The quest for justice reform should include the kids failed by the juvenile court system

As horrific as it is that so many lives have been lost to seemingly biased police practices and rushes to judgment, there are many more who are blessed to be alive but who are nonetheless in harm’s way that warrant our attention. At the top of this list are the kids who may not have been shot or choked to death, but who were handcuffed and shipped away to court and incarcerated with little due process. No one is telling their story, but they should not be ignored as they represent a growing number of statistics that fall under the radar.

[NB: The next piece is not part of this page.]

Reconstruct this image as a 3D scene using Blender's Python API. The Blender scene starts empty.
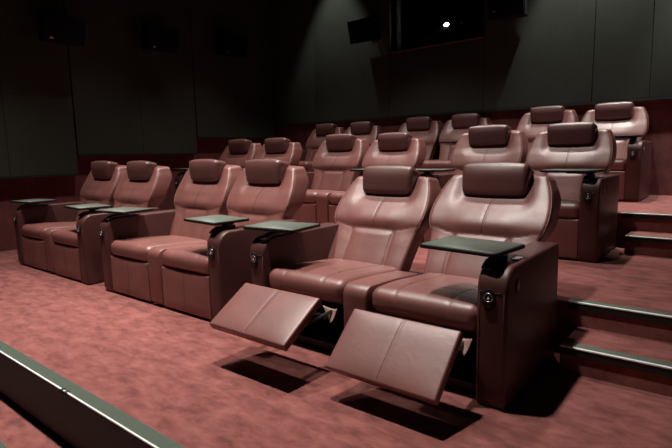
import bpy, bmesh, math, random
from mathutils import Matrix, Vector
random.seed(4)
S = bpy.context.scene
COL = S.collection
PI = math.pi
R = math.radians

# ------------------------------------------------------------------ materials
def new_mat(name):
    m = bpy.data.materials.new(name)
    m.use_nodes = True
    nt = m.node_tree
    b = nt.nodes['Principled BSDF']
    return m, nt, b

def node(nt, kind, **kw):
    n = nt.nodes.new(kind)
    for k, v in kw.items():
        if k in n.inputs.keys():
            n.inputs[k].default_value = v
        else:
            setattr(n, k, v)
    return n

def tex_coord(nt, scale=(1, 1, 1)):
    tc = node(nt, 'ShaderNodeTexCoord')
    mp = node(nt, 'ShaderNodeMapping')
    mp.inputs['Scale'].default_value = scale
    nt.links.new(tc.outputs['Object'], mp.inputs['Vector'])
    return mp.outputs['Vector']

def ramp(nt, fac, stops):
    r = node(nt, 'ShaderNodeValToRGB')
    el = r.color_ramp.elements
    while len(el) < len(stops):
        el.new(0.5)
    for e, (p, c) in zip(el, stops):
        e.position = p
        e.color = (*c, 1)
    nt.links.new(fac, r.inputs['Fac'])
    return r.outputs['Color']

def bump(nt, b, height, strength, dist):
    bp = node(nt, 'ShaderNodeBump')
    bp.inputs['Strength'].default_value = strength
    bp.inputs['Distance'].default_value = dist
    nt.links.new(height, bp.inputs['Height'])
    nt.links.new(bp.outputs['Normal'], b.inputs['Normal'])
    return bp

def leather(name, col, rough=0.42, spec=0.9, wr=0.22):
    m, nt, b = new_mat(name)
    v = tex_coord(nt)
    n1 = node(nt, 'ShaderNodeTexNoise', Scale=5.0, Detail=4.0)
    nt.links.new(v, n1.inputs['Vector'])
    c = ramp(nt, n1.outputs['Fac'], [(0.3, tuple(x * 0.86 for x in col)), (0.7, tuple(x * 1.10 for x in col))])
    nt.links.new(c, b.inputs['Base Color'])
    vo = node(nt, 'ShaderNodeTexVoronoi', Scale=260.0)
    nt.links.new(v, vo.inputs['Vector'])
    wv = node(nt, 'ShaderNodeTexNoise', Scale=16.0, Detail=3.0, Distortion=0.8)
    nt.links.new(v, wv.inputs['Vector'])
    mx = node(nt, 'ShaderNodeMath', operation='MULTIPLY_ADD')
    nt.links.new(vo.outputs['Distance'], mx.inputs[0])
    mx.inputs[1].default_value = 0.10
    nt.links.new(wv.outputs['Fac'], mx.inputs[2])
    bump(nt, b, mx.outputs[0], wr, 0.004)
    b.inputs['Roughness'].default_value = rough
    b.inputs['Specular IOR Level'].default_value = spec
    return m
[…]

Consider this: if Mike Brown had not been shot and killed, but instead lived would there still be the same level of discontent? If the Ohio police had man-handled 12-year-old Tamir Rice and mashed his face in the ground, handcuffed him and hauled him off to juvenile court, would we be similarly outraged? What if the bullet miraculously missed Trayvon Martin but when the police came they charged him with assault and then a judge placed him in a juvenile correctional institution? This happens to thousands of kids (and primarily kids of color) in every state across the country. There are literally tens of thousands of young people right now who are behind bars, many for behavior that most of us engaged in as kids (skipping school, underage drinking, missing curfew).

Why does it take a death, or several deaths to spark protest? The underlying police practice and failures in our justice system is the same, it just falls a bit below the surface and has a less final result.

The disparities in the juvenile justice system are staggering. The number of Black and Latino youth who are pushed into court systems from school, forced into lengthy archaic probation contracts, and then ultimately locked up far outweighs youth of other races and ethnicities – and yet where is the outrage on their behalf?

Does anyone lament the teenager brought into court in shackles for cursing at his teacher, or sent to a locked detention facility for arguing with his parent? What about a 12-year-old held in a locked facility for months for testing positive for marijuana? Or a 14-year-old sent to juvenile prison for 5 years for burglarizing a neighbor’s garage? These situations are common in most states across the country, and I have personally witnessed them. So many of our young people are in danger, and no one seems to notice. They are in danger of being traumatized, assaulted, disconnected from their families and under-educated. They miss out on normal adolescent experiences, are forced out of school and yet no one champions their cause.

Are we satisfied simply because they remained alive, even though they are locked away for years as their unjust penalty for noncompliance? Are youth of color not worthy of our outrage when their consequence is hand-cuffs and a cell instead of a loss of life? If we truly believe that #Blacklivesmatter and #Alllivesmatter perhaps we should broaden our thinking to address the injustices in our law enforcement and court systems in a full and meaningful way – not just in the most extreme situations?